The Faroes, eighteen islands in the Atlantic, are self-governing but part of the Kingdom of Denmark.

The Estonian capital city of Tallinn was founded by Danish and German crusaders and merchants. In the mid-fourteenth century the Danes sold their possessions in North Estonia to the Livonian Order - a religious fraternity of German crusaders.

The Bering Sea and the Bering Straits are named after Vitus Bering (1681-1741), the Danish explorer.

The Danish West India Company established a colony in the Virgin Islands in the second half of the seventeenth century. By 1733 the company owned St. Thomas, St. Croix and St. John. The Danish West Indies were sold to the USA in 1917.

Anne of Denmark married James VI of Scotland and I of England (1589).

Ole Romer (1644-1710), the famous Danish physicist, calculated the speed of light.

Soren Kierkegaard (1813-1855), the Danish philosopher, is known as the Father of Existentialism.

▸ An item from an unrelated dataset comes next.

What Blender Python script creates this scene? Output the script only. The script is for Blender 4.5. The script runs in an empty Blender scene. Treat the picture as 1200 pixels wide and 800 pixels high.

Hans Christian Andersen (1805-1875), the famous children's author, was born in Odense.

A statue of Andersen's Little Mermaid, the national symbol of Denmark, can be seen in Copenhagen.

Niels Bohr (1885-1962), the Danish physicist, was one of the founders of modern nuclear physics.

The Danish monarchy has existed for over a thousand years.

Freetown Christiania, founded in 1971, is a partially self-governing community, an enclave in the capital city of Copenhagen.

The Oresund Fixed Link connecting Denmark with Sweden was opened in July 2000. The Link is 15,950 metres - a bridge links up with a 3,510 metre tunnel on the Danish side.

Denmark is one of the Baltic Sea States. Other members of the Council of the Baltic Sea States are Estonia, Finland, Germany, Iceland, Latvia, Lithuania, Norway, Poland, Russia, Sweden, and the European Commission.